**DATA SEGMENT**

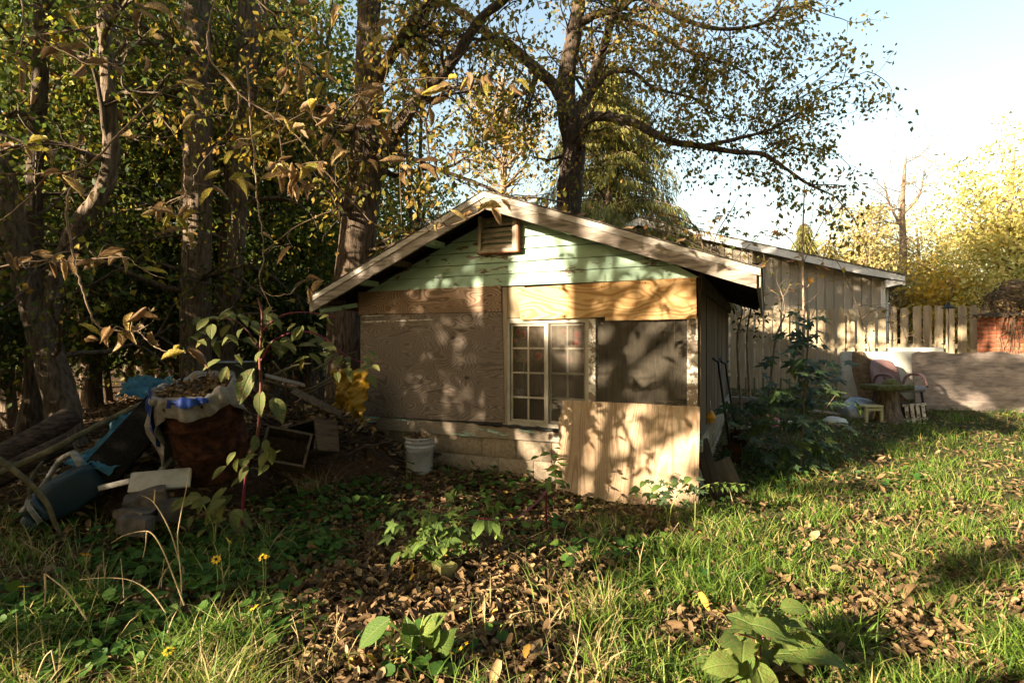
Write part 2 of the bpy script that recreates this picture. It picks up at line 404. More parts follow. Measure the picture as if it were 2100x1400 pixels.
M['lf_ochre'] = leaf_mat('leaf_ochre', [(0, (.20, .19, .06)), (.35, (.40, .33, .12)), (.75, (.52, .42, .17)), (1, (.44, .28, .10))], .42)
M['lf_hemlock'] = leaf_mat('needle_spray', [(0, (.075, .088, .022)), (.5, (.16, .16, .04)), (.85, (.26, .235, .055)), (1, (.28, .19, .06))], .3)
M['lf_litter'] = leaf_mat('leaf_litter', [(0, (.04, .024, .012)), (.3, (.12, .073, .035)), (.65, (.25, .16, .075)), (.92, (.40, .28, .14)), (1, (.42, .25, .05))], .15, .85)
M['lf_grass'] = leaf_mat('grass_blade', [(0, (.06, .115, .016)), (.45, (.105, .195, .022)), (.72, (.18, .255, .036)), (.88, (.38, .33, .11)), (1, (.46, .36, .18))], .4, .55)
M['lf_ground'] = leaf_mat('ground_cover_leaf', [(0, (.03, .085, .014)), (.6, (.06, .135, .02)), (1, (.12, .19, .03))], .35)
M['lf_maple_sm'] = leaf_mat('maple_leaf', [(0, (.12, .10, .02)), (.4, (.32, .17, .02)), (.8, (.44, .19, .02)), (1, (.32, .10, .02))], .42)
M['lfo_dry'] = leaf_obj_mat('dry_hanging_leaf', [(0, (.22, .13, .06)), (.4, (.42, .28, .13)), (.68, (.52, .38, .18)), (.82, (.56, .44, .08)), (1, (.44, .42, .07))], .4, vein=False, spots=(22, (.16, .085, .035)))
M['lfo_poke'] = leaf_obj_mat('pokeweed_leaf', [(0, (.06, .11, .018)), (.5, (.11, .17, .025)), (.85, (.17, .21, .035)), (1, (.28, .24, .05))], .4, spots=(9, (.20, .15, .05)))
M['lfo_green'] = leaf_obj_mat('fresh_green_leaf', [(0, (.06, .12, .02)), (.5, (.11, .19, .03)), (1, (.19, .25, .045))], .4)
M['lfo_holed'] = leaf_obj_mat('chewed_green_leaf', [(0, (.06, .12, .02)), (.5, (.10, .18, .03)), (1, (.17, .24, .045))], .4, holes=True, spots=(7, (.16, .17, .04)), rough=.7)
M['lfo_maple'] = leaf_obj_mat('green_maple_leaf', [(0, (.022, .05, .02)), (.6, (.04, .085, .028)), (1, (.09, .14, .03))], .35)
M['lfo_orange'] = leaf_obj_mat('orange_maple_leaf', [(0, (.16, .11, .02)), (.4, (.36, .19, .02)), (.8, (.46, .22, .025)), (1, (.30, .11, .03))], .42)

def screen_mat():
    m, nt, out = newmat('insect_screen'); n = N(nt)
    nz = n.noise(5, 5, .6, n.coord()); c = n.ramp(nz, [(.3, (.105, .09, .07)), (.7, (.19, .165, .13))])
    d = n('BsdfDiffuse', {'Color': c}); t = n('BsdfTransparent')
    w = n('TexWave', {'Scale': 60.0}, wave_type='BANDS', bands_direction='X'); w2 = n('TexWave', {'Scale': 60.0}, wave_type='BANDS', bands_direction='Z')
    co = n.coord(); nt.links.new(co, w.inputs['Vector']); nt.links.new(co, w2.inputs['Vector'])
    g = n.math('MAXIMUM', w.outputs['Fac'], w2.outputs['Fac'])
    f = n.math('ADD', n.math('MULTIPLY', g, .14), .38)
    mx = n('MixShader', {0: f, 1: t.outputs[0], 2: d.outputs[0]})
    nt.links.new(mx.outputs[0], out.inputs[0]); return m
M['screen'] = screen_mat()
def glass_mat():
    m, nt, out = newmat('dusty_pane'); n = N(nt)
    nz = n.noise(4, 5, .6, n.coord()); c = n.ramp(nz, [(.3, (.13, .10, .07)), (.7, (.25, .20, .14))])
    d = n('BsdfDiffuse', {'Color': c}); t = n('BsdfTransparent'); g = n('BsdfGlossy', {'Roughness': .12})
    fr = n('Fresnel', {'IOR': 1.4})
    mx = n('MixShader', {0: .16, 1: t.outputs[0], 2: d.outputs[0]})
    mx2 = n('MixShader', {0: fr.outputs[0], 1: mx.outputs[0], 2: g.outputs[0]})
    nt.links.new(mx2.outputs[0], out.inputs[0]); return m
M['pane'] = glass_mat()
def floral_mat():
    m, nt, out = newmat('floral_cloth'); n = N(nt)
    v = n('TexVoronoi', {'Scale': 9.0}); nt.links.new(n.coord((1, 1, 1)), v.inputs['Vector'])
    nz = n.noise(9, 3, .6, n.coord())
    c = n.ramp(v.outputs['Distance'], [(.2, (.50, .10, .10)), (.38, (.42, .20, .18)), (.5, (.10, .12, .08)), (.62, (.20, .16, .13))])
    c = n.mix(n.ramp(nz, [(.45, (0, 0, 0)), (.6, (1, 1, 1))]), c, (.10, .075, .06))
    n.principled(out, c, .9); return m
M['floral'] = floral_mat()
def ground_mat():
    m, nt, out = newmat('ground_soil'); n = N(nt); co = n.coord()
    a = n.noise(26, 8, .75, co); b = n.noise(.8, 5, .6, co); c = n.noise(120, 4, .7, co)
    soil = n.ramp(a, [(.28, (.022, .014, .008)), (.5, (.07, .043, .024)), (.72, (.17, .11, .06))])
    g = n.ramp(a, [(.3, (.03, .045, .01)), (.7, (.09, .11, .025))])
    geo = n('NewGeometry'); sx = n('SeparateXYZ', {0: geo.outputs['Position']})
    right = n.ramp(n.math('ADD', n.math('MULTIPLY', sx.outputs['X'], .12), n.math('MULTIPLY', b, 1.0)), [(.5, (0, 0, 0)), (.75, (1, 1, 1))])
    col = n.mix(n.math('MULTIPLY', right, .65), soil, g)
    n.principled(out, col, .95, n.math('ADD', a, n.math('MULTIPLY', c, .4)), .9, .03, spec=.15); return m
M['ground'] = ground_mat()

# ------------------------------------------------------------------ ground
def build_ground():
    xs = np.concatenate([np.linspace(-90, -9, 18), np.arange(-8.6, 12.6, .16), np.linspace(13.5, 90, 18)])
    ys = np.concatenate([np.linspace(-60, -1.5, 12), np.arange(-1, 13.2, .16), np.linspace(14, 130, 22)])
    X, Y = np.meshgrid(xs, ys); Z = gz(X, Y)
    near = (np.abs(X) < 13) & (Y < 13.3) & (Y > -1.2)
    Z = Z+np.where(near, RNG.normal(0, .008, X.shape), 0)
    nx, ny = len(xs), len(ys)
    i = (np.arange(ny-1)[:, None]*nx+np.arange(nx-1)).ravel()
    Fq = np.stack([i, i+1, i+nx+1, i+nx], 1)
    o = link('ground', mesh_np('ground', np.stack([X, Y, Z], -1).reshape(-1, 3), Fq, [M['ground']], smooth=True))
    tag(o, 'bare leaf-strewn soil of the back yard', kind='structure')
build_ground()

# ------------------------------------------------------------------ the shed
A = math.atan(1167/2620.)
UX = np.array([math.cos(A), -math.sin(A)]); VY = np.array([math.sin(A), math.cos(A)])
RC = np.array([1.702, 5.2]); SW = 3.82; SD = 4.8
LC = RC-SW*UX
def W(x, y, z): 
    q = LC+x*UX+y*VY; return np.array([q[0], q[1], z])
shed = emp('shed', (LC[0], LC[1], 0), -A, 'small derelict mint-green shed with boarded-up front and low gable roof', 'shed')
def sp(name, mb, mat, parent=None, label=None):
    o = mb.build(name, M[mat], parent or shed)
    if label: o['label'] = label
    return o

# foundation: blocks in courses, mortar core behind the joints
fnd = sp('foundation', MB().box(.02, SW-.02, .02, .16, -.4, .468).box(SW-.16, SW-.02, .163, SD-.02, -.4, .468).box(.02, .16, .163, SD-.02, -.4, .468).box(.163, SW-.163, SD-.16, SD-.02, -.4, .468), 'mortar')
for c in range(4):
    z1 = .470-c*.2; z0 = z1-.196
    off = -.2 if c % 2 else 0
    x = off
    while x < SW-.02:
        a, b = max(x, 0)+.002, min(x+.4, SW)-.002
        if b-a > .05:
            j = random.uniform(-.003, .003)
            sp('block', MB().rbox(a, b, 0+j, .10, z0, z1, .004, 1), 'block', fnd)
        x += .4
    y = .1 if c % 2 else .1+.2
    while y < SD-.02:
        a, b = y+.005, min(y+.4, SD)-.005
        if b-a > .05: sp('block', MB().rbox(SW-.1, SW+random.uniform(-.002, .003), a, b, z0, z1, .006, 1), 'block', fnd)
        y += .4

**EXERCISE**
Please quote the lines of the material, beginning with the first and ending with the one that contains "(.30, .11, .03))], .42)", exactly as written and without any pictures.

**THE OUTPUT**
Write part 2 of the bpy script that recreates this picture. It picks up at line 404. More parts follow. Measure the picture as if it were 2100x1400 pixels.
M['lf_ochre'] = leaf_mat('leaf_ochre', [(0, (.20, .19, .06)), (.35, (.40, .33, .12)), (.75, (.52, .42, .17)), (1, (.44, .28, .10))], .42)
M['lf_hemlock'] = leaf_mat('needle_spray', [(0, (.075, .088, .022)), (.5, (.16, .16, .04)), (.85, (.26, .235, .055)), (1, (.28, .19, .06))], .3)
M['lf_litter'] = leaf_mat('leaf_litter', [(0, (.04, .024, .012)), (.3, (.12, .073, .035)), (.65, (.25, .16, .075)), (.92, (.40, .28, .14)), (1, (.42, .25, .05))], .15, .85)
M['lf_grass'] = leaf_mat('grass_blade', [(0, (.06, .115, .016)), (.45, (.105, .195, .022)), (.72, (.18, .255, .036)), (.88, (.38, .33, .11)), (1, (.46, .36, .18))], .4, .55)
M['lf_ground'] = leaf_mat('ground_cover_leaf', [(0, (.03, .085, .014)), (.6, (.06, .135, .02)), (1, (.12, .19, .03))], .35)
M['lf_maple_sm'] = leaf_mat('maple_leaf', [(0, (.12, .10, .02)), (.4, (.32, .17, .02)), (.8, (.44, .19, .02)), (1, (.32, .10, .02))], .42)
M['lfo_dry'] = leaf_obj_mat('dry_hanging_leaf', [(0, (.22, .13, .06)), (.4, (.42, .28, .13)), (.68, (.52, .38, .18)), (.82, (.56, .44, .08)), (1, (.44, .42, .07))], .4, vein=False, spots=(22, (.16, .085, .035)))
M['lfo_poke'] = leaf_obj_mat('pokeweed_leaf', [(0, (.06, .11, .018)), (.5, (.11, .17, .025)), (.85, (.17, .21, .035)), (1, (.28, .24, .05))], .4, spots=(9, (.20, .15, .05)))
M['lfo_green'] = leaf_obj_mat('fresh_green_leaf', [(0, (.06, .12, .02)), (.5, (.11, .19, .03)), (1, (.19, .25, .045))], .4)
M['lfo_holed'] = leaf_obj_mat('chewed_green_leaf', [(0, (.06, .12, .02)), (.5, (.10, .18, .03)), (1, (.17, .24, .045))], .4, holes=True, spots=(7, (.16, .17, .04)), rough=.7)
M['lfo_maple'] = leaf_obj_mat('green_maple_leaf', [(0, (.022, .05, .02)), (.6, (.04, .085, .028)), (1, (.09, .14, .03))], .35)
M['lfo_orange'] = leaf_obj_mat('orange_maple_leaf', [(0, (.16, .11, .02)), (.4, (.36, .19, .02)), (.8, (.46, .22, .025)), (1, (.30, .11, .03))], .42)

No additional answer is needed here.